First Nations ‘merely pawns’ in wrangling over Ring of Fire: Marten Falls chief – by Brett Forester (APTN News – March 24, 2022)

https://www.aptnnews.ca/

Chief Bruce Achneepineskum’s community of Marten Falls is one of the closest First Nations to the proposed mining mega-development known as Ontario’s Ring of Fire. That’s why he, like other First Nations leaders, wants a greater say in what happens across the 5,000-square-kilometre tract of Treaty 9 territory.

“This is Marten Falls ancestral land, and we’d like to take the lead on any government processes that happen on our lands, but I don’t know if this is going to be the case,” Achneepineskum said on Nation to Nation. “The government makes the law. They make the policy, and First Nations are merely, right now, pawns in that scheme.”

For more than a decade, mining firms have sought to unearth vast deposits of minerals that lie beneath the remote wetlands south of James Bay.
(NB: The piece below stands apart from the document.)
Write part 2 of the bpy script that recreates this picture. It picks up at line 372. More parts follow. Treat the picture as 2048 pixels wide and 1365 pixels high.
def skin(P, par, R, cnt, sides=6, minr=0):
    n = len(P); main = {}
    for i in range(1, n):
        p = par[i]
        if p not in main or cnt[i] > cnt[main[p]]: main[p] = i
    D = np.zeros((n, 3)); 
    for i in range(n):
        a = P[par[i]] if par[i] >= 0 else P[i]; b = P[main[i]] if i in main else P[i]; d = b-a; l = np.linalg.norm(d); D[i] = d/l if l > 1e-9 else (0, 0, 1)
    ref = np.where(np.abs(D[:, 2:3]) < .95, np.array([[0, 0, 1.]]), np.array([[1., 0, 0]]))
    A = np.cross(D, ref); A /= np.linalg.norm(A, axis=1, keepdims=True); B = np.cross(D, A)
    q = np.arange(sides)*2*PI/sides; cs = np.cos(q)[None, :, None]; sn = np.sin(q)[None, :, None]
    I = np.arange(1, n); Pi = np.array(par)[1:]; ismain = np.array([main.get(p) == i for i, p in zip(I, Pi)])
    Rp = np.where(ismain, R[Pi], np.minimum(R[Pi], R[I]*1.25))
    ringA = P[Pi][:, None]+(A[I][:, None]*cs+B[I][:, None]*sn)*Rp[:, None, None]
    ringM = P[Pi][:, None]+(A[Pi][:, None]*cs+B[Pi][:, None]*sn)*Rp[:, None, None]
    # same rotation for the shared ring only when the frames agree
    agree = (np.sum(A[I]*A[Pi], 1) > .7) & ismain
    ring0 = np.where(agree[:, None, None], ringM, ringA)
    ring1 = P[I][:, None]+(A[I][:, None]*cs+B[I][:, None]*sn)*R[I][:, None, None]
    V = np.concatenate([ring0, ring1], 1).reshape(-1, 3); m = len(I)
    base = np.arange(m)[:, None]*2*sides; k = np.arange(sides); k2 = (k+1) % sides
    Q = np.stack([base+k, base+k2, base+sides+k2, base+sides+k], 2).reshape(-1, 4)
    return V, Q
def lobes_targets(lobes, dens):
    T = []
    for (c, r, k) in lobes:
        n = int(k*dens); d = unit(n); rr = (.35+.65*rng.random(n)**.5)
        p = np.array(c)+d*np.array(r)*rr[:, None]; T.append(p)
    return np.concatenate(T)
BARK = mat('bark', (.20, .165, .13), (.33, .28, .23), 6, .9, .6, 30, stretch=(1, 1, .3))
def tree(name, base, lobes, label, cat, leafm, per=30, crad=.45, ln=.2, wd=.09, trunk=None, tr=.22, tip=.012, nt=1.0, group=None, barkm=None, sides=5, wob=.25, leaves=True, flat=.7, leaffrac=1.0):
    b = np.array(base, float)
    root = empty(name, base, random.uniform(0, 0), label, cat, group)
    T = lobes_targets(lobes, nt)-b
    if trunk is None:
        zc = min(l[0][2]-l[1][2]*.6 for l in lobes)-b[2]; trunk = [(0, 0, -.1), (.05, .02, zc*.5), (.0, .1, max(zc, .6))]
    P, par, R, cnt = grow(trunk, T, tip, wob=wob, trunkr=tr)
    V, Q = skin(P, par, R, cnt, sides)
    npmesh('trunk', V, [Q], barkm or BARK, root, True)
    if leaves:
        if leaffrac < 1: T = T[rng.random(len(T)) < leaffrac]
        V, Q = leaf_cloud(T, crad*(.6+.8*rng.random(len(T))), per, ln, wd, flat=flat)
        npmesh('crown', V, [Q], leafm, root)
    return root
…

On March 17, Premier Doug Ford released Ontario’s new critical minerals strategy, a five-year plan to unleash a multi-billion-dollar economic windfall and position the province as a global mining power.

His minister of northern development touted the plan and encouraged federal parliamentarians to support it during testimony at the House industry committee on Tuesday. “Leave us alone to move ahead with what we’re calling the corridor to prosperity,” Greg Rickford urged MPs. “We don’t build mines in Ontario as a government; we provide the right conditions for those to proceed.”